* start *
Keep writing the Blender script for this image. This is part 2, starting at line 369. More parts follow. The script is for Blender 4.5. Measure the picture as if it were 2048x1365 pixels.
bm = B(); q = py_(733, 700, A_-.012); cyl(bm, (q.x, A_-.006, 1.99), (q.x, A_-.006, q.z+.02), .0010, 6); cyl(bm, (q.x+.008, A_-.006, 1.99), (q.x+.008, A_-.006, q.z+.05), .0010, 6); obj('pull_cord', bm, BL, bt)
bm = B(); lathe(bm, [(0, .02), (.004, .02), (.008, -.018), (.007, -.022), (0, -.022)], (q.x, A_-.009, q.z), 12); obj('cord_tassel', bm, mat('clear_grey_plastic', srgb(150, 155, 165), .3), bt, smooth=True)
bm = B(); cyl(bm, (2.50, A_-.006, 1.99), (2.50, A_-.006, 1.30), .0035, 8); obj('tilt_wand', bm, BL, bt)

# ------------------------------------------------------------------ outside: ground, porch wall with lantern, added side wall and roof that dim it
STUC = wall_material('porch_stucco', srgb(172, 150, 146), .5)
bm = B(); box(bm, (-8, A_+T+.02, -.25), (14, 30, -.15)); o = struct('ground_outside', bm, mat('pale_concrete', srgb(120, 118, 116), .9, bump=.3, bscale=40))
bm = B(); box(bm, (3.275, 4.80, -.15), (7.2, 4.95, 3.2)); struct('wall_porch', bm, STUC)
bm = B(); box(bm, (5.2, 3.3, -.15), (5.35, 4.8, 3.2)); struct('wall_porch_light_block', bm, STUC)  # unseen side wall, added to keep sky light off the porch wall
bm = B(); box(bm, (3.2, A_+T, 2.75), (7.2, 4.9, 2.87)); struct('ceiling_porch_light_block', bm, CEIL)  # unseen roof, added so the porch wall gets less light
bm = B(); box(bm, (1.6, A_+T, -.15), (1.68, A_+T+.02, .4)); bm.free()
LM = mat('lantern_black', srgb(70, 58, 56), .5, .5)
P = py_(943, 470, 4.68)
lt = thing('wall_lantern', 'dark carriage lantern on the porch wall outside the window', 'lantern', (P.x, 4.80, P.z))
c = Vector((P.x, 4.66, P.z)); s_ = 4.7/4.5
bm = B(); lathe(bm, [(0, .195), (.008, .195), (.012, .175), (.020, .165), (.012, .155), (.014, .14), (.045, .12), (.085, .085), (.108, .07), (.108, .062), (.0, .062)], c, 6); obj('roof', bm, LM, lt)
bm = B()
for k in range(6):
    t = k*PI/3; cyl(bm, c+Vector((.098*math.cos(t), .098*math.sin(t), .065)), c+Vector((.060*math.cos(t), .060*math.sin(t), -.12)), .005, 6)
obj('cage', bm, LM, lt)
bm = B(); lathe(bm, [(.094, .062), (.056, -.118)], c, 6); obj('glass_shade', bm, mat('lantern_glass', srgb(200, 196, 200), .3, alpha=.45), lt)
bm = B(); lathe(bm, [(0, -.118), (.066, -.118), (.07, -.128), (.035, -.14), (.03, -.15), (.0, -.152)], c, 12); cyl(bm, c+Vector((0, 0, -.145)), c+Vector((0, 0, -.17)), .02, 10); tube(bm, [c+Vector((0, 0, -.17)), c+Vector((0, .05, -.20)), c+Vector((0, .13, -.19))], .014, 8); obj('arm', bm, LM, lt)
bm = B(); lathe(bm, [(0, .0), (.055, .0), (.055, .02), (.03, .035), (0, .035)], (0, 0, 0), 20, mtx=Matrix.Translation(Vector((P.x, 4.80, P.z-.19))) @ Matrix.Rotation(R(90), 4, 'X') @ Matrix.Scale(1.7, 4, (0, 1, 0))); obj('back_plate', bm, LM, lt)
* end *
DIRECTIONS FOR THIS TASK: Copy the data above exactly. Every line must be included.

ANSWER TO THIS TASK:
Keep writing the Blender script for this image. This is part 2, starting at line 369. More parts follow. The script is for Blender 4.5. Measure the picture as if it were 2048x1365 pixels.
bm = B(); q = py_(733, 700, A_-.012); cyl(bm, (q.x, A_-.006, 1.99), (q.x, A_-.006, q.z+.02), .0010, 6); cyl(bm, (q.x+.008, A_-.006, 1.99), (q.x+.008, A_-.006, q.z+.05), .0010, 6); obj('pull_cord', bm, BL, bt)
bm = B(); lathe(bm, [(0, .02), (.004, .02), (.008, -.018), (.007, -.022), (0, -.022)], (q.x, A_-.009, q.z), 12); obj('cord_tassel', bm, mat('clear_grey_plastic', srgb(150, 155, 165), .3), bt, smooth=True)
bm = B(); cyl(bm, (2.50, A_-.006, 1.99), (2.50, A_-.006, 1.30), .0035, 8); obj('tilt_wand', bm, BL, bt)

# ------------------------------------------------------------------ outside: ground, porch wall with lantern, added side wall and roof that dim it
STUC = wall_material('porch_stucco', srgb(172, 150, 146), .5)
bm = B(); box(bm, (-8, A_+T+.02, -.25), (14, 30, -.15)); o = struct('ground_outside', bm, mat('pale_concrete', srgb(120, 118, 116), .9, bump=.3, bscale=40))
bm = B(); box(bm, (3.275, 4.80, -.15), (7.2, 4.95, 3.2)); struct('wall_porch', bm, STUC)
bm = B(); box(bm, (5.2, 3.3, -.15), (5.35, 4.8, 3.2)); struct('wall_porch_light_block', bm, STUC)  # unseen side wall, added to keep sky light off the porch wall
bm = B(); box(bm, (3.2, A_+T, 2.75), (7.2, 4.9, 2.87)); struct('ceiling_porch_light_block', bm, CEIL)  # unseen roof, added so the porch wall gets less light
bm = B(); box(bm, (1.6, A_+T, -.15), (1.68, A_+T+.02, .4)); bm.free()
LM = mat('lantern_black', srgb(70, 58, 56), .5, .5)
P = py_(943, 470, 4.68)
lt = thing('wall_lantern', 'dark carriage lantern on the porch wall outside the window', 'lantern', (P.x, 4.80, P.z))
c = Vector((P.x, 4.66, P.z)); s_ = 4.7/4.5
bm = B(); lathe(bm, [(0, .195), (.008, .195), (.012, .175), (.020, .165), (.012, .155), (.014, .14), (.045, .12), (.085, .085), (.108, .07), (.108, .062), (.0, .062)], c, 6); obj('roof', bm, LM, lt)
bm = B()
for k in range(6):
    t = k*PI/3; cyl(bm, c+Vector((.098*math.cos(t), .098*math.sin(t), .065)), c+Vector((.060*math.cos(t), .060*math.sin(t), -.12)), .005, 6)
obj('cage', bm, LM, lt)
bm = B(); lathe(bm, [(.094, .062), (.056, -.118)], c, 6); obj('glass_shade', bm, mat('lantern_glass', srgb(200, 196, 200), .3, alpha=.45), lt)
bm = B(); lathe(bm, [(0, -.118), (.066, -.118), (.07, -.128), (.035, -.14), (.03, -.15), (.0, -.152)], c, 12); cyl(bm, c+Vector((0, 0, -.145)), c+Vector((0, 0, -.17)), .02, 10); tube(bm, [c+Vector((0, 0, -.17)), c+Vector((0, .05, -.20)), c+Vector((0, .13, -.19))], .014, 8); obj('arm', bm, LM, lt)
bm = B(); lathe(bm, [(0, .0), (.055, .0), (.055, .02), (.03, .035), (0, .035)], (0, 0, 0), 20, mtx=Matrix.Translation(Vector((P.x, 4.80, P.z-.19))) @ Matrix.Rotation(R(90), 4, 'X') @ Matrix.Scale(1.7, 4, (0, 1, 0))); obj('back_plate', bm, LM, lt)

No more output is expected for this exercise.